Secondo l’ultimo Annual Report della Banca dei regolamenti internazionali di Basilea, diffuso a fine giugno, i Paesi in cui i capitali esteri finanziano gran parte del debito sono maggiormente vulnerabili alle ondate speculative: «se la domanda di bond a lungo termine si indebolisce», si legge nel documento, «i Governi nazionali potrebbero essere costretti a emettere prestiti a breve termine, abbassando la media dei rendimenti, alla scadenza delle obbligazioni». Per Gianluca Verzelli, vicedirettore centrale di Banca Akros «è evidente che c’è un interesse maggiore sui rendimenti, perché nell’ultimo biennio titoli benchmark come il bund hanno diminuito i loro tassi rispetto al passato». Inoltre, osserva Verzelli, «va sottolineato che, in un contesto difficile a causa della crisi greca e dei timori di contagio, l’Italia si è dimostrata un’emittente affidabile, senza scivolare nel novero dei Pigs. La manovra economica, inoltre, è tranquillizzante per un investitore che, comunque, diversifica il proprio portafoglio». Un pensiero condiviso da Alberto Zanardi, ordinario di Scienza delle finanze a Bologna: «Oggi, la sensibilità sugli andamenti internazionali dei tassi si è notevolmente intensificata».
Una cosa è certa: gli investitori istituzionali hanno molte meno difficoltà dei correntisti a liquidare le proprie posizioni sui debiti sovrani. Anche perché il piano per il salvataggio della Grecia, così come le prime indiscrezioni circolate sugli stress test, hanno dimostrato che l’effetto domino è molto pericoloso. Secondo uno studio sul rischio di credito condotto lo scorso giugno dalla Bank of England, la percentuale del debito pubblico sottoscritta da investitori internazionali, rapportata al Pil, supera il 50 per cento in Italia, Irlanda, Grecia, Portogallo e Francia, mentre Germania e Spagna si aggirano intorno alla soglia del 40 per cento. Differenziata anche la curva dei tassi: oggi il rendimento di un bund decennale è pari al 2,65 per cento, contro il 3 per cento del corrispettivo francese e il 4 per cento del Btp italiano, che ieri presentava uno spread di 135 punti base rispetto al titolo tedesco.

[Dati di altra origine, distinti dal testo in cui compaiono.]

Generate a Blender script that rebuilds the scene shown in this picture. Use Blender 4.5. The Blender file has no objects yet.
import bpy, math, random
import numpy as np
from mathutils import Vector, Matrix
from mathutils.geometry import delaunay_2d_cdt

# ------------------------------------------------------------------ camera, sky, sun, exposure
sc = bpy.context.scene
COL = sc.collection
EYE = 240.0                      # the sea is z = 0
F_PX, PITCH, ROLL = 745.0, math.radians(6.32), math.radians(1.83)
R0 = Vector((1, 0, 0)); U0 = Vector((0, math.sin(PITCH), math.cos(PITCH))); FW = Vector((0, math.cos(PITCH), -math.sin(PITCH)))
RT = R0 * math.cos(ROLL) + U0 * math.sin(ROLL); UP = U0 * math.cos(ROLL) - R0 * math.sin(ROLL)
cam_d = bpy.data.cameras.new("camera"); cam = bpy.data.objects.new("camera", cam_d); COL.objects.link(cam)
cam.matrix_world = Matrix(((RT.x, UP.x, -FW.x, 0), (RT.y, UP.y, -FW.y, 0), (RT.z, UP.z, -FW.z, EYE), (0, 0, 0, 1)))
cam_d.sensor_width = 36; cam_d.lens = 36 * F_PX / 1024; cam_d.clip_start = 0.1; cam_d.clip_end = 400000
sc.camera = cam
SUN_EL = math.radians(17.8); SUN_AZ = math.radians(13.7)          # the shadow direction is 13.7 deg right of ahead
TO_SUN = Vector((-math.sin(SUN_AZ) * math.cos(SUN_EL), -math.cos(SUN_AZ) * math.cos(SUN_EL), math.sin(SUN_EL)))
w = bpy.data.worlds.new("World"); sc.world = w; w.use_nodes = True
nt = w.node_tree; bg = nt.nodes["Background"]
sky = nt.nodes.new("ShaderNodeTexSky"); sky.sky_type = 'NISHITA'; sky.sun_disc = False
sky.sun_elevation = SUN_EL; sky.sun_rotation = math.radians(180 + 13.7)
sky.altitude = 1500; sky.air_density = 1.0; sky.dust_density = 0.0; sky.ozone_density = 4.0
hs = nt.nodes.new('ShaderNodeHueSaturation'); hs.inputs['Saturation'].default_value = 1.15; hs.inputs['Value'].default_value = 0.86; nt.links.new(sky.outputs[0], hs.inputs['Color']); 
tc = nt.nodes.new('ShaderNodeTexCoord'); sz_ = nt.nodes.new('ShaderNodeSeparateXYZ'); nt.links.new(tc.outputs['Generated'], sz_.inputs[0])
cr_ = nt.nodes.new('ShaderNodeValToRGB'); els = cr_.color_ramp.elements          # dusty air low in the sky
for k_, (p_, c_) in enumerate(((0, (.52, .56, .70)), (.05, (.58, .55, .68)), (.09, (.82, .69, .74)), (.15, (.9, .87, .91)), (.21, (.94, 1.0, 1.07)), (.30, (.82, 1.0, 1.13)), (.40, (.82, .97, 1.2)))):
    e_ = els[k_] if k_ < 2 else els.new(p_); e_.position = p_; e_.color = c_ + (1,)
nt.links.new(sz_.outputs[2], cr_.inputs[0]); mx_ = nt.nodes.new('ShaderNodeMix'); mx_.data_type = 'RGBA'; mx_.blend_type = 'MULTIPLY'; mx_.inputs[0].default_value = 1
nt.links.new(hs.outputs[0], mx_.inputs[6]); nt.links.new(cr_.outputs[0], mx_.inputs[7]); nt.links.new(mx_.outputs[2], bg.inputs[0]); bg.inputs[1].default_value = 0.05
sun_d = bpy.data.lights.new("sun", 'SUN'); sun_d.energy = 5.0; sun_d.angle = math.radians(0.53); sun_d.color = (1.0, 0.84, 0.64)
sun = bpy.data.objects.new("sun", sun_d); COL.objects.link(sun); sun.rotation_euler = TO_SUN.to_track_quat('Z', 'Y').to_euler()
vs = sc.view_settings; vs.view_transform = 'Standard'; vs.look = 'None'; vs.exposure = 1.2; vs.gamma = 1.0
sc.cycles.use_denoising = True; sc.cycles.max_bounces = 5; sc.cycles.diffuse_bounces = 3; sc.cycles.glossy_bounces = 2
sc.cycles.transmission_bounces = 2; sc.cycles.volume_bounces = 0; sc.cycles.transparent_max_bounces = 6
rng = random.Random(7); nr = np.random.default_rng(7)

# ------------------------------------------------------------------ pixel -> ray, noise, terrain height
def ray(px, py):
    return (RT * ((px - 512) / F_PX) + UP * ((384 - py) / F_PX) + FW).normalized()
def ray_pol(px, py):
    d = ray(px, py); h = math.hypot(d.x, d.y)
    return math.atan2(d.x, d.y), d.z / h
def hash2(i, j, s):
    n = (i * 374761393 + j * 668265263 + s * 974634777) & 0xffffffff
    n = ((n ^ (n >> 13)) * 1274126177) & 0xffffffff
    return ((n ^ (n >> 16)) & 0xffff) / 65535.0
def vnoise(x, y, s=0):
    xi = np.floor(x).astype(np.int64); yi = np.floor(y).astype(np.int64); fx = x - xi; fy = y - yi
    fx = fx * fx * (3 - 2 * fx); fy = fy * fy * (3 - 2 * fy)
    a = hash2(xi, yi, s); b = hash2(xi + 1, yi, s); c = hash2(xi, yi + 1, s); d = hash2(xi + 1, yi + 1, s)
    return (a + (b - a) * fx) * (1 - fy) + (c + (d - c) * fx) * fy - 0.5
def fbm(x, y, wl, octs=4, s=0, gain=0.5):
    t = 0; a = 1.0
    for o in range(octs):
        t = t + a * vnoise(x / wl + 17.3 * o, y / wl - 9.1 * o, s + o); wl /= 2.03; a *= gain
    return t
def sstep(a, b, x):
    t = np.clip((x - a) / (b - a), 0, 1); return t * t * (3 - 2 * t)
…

Alto, invece, il differenziale sul breve termine: il bond tedesco a un anno rende lo 0,50 per cento, rispetto all’1,38 per cento del corrispettivo italiano, un premio quasi triplo per gli investitori stranieri, e, contemporaneamente, un costo più elevato per le finanze nazionali. Non solo: come spiega al Riformista il responsabile Fixed income di una banca d’affari italiana, che preferisce l’anonimato, dover pagare gli interessi verso sottoscrittori non residenti influisce sui corsi valutari. Come nel caso del Giappone, dove il debito, pari al 200 per cento circa del Pil, rimane entro i confini nazionali. Le recenti ondate speculative, in Europa, rimangono dunque concentrate sui Paesi periferici, che sono costretti a ricorrere frequentemente al mercato dei capitali, come Atene e Dublino due giorni fa – con risposte incoraggianti – o Lisbona ieri, senza successo.